# Start of Supplied information

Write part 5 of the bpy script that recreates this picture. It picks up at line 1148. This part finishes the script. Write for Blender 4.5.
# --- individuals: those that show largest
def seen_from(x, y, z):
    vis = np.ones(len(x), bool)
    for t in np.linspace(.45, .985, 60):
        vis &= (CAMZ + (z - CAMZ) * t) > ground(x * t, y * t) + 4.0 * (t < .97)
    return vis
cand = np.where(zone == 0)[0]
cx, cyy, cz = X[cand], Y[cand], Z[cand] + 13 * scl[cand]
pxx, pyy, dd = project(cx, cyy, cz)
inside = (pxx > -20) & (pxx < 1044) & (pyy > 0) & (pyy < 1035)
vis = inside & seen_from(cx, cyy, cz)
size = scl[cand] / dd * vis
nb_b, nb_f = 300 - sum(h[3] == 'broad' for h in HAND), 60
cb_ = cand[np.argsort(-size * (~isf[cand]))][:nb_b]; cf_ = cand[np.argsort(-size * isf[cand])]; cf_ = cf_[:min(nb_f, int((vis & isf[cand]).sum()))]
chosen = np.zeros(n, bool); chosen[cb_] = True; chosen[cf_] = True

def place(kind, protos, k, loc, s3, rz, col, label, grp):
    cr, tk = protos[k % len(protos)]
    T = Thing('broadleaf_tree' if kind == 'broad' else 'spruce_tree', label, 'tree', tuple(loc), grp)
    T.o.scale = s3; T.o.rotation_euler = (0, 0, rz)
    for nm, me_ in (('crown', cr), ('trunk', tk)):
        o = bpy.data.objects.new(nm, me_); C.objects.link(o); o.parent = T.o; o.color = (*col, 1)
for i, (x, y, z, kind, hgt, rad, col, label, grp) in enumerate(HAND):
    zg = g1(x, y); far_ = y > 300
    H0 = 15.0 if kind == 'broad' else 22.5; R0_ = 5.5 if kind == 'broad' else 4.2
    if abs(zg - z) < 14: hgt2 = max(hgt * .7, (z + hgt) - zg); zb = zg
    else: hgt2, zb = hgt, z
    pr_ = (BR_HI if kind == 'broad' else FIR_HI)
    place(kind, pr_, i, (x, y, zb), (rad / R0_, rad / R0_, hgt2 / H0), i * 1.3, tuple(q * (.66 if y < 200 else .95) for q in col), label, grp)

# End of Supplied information

Set down the listing above in full, please, exactly as it appears.

» **The response**
Write part 5 of the bpy script that recreates this picture. It picks up at line 1148. This part finishes the script. Write for Blender 4.5.
# --- individuals: those that show largest
def seen_from(x, y, z):
    vis = np.ones(len(x), bool)
    for t in np.linspace(.45, .985, 60):
        vis &= (CAMZ + (z - CAMZ) * t) > ground(x * t, y * t) + 4.0 * (t < .97)
    return vis
cand = np.where(zone == 0)[0]
cx, cyy, cz = X[cand], Y[cand], Z[cand] + 13 * scl[cand]
pxx, pyy, dd = project(cx, cyy, cz)
inside = (pxx > -20) & (pxx < 1044) & (pyy > 0) & (pyy < 1035)
vis = inside & seen_from(cx, cyy, cz)
size = scl[cand] / dd * vis
nb_b, nb_f = 300 - sum(h[3] == 'broad' for h in HAND), 60
cb_ = cand[np.argsort(-size * (~isf[cand]))][:nb_b]; cf_ = cand[np.argsort(-size * isf[cand])]; cf_ = cf_[:min(nb_f, int((vis & isf[cand]).sum()))]
chosen = np.zeros(n, bool); chosen[cb_] = True; chosen[cf_] = True

def place(kind, protos, k, loc, s3, rz, col, label, grp):
    cr, tk = protos[k % len(protos)]
    T = Thing('broadleaf_tree' if kind == 'broad' else 'spruce_tree', label, 'tree', tuple(loc), grp)
    T.o.scale = s3; T.o.rotation_euler = (0, 0, rz)
    for nm, me_ in (('crown', cr), ('trunk', tk)):
        o = bpy.data.objects.new(nm, me_); C.objects.link(o); o.parent = T.o; o.color = (*col, 1)
for i, (x, y, z, kind, hgt, rad, col, label, grp) in enumerate(HAND):
    zg = g1(x, y); far_ = y > 300
    H0 = 15.0 if kind == 'broad' else 22.5; R0_ = 5.5 if kind == 'broad' else 4.2
    if abs(zg - z) < 14: hgt2 = max(hgt * .7, (z + hgt) - zg); zb = zg
    else: hgt2, zb = hgt, z
    pr_ = (BR_HI if kind == 'broad' else FIR_HI)
    place(kind, pr_, i, (x, y, zb), (rad / R0_, rad / R0_, hgt2 / H0), i * 1.3, tuple(q * (.66 if y < 200 else .95) for q in col), label, grp)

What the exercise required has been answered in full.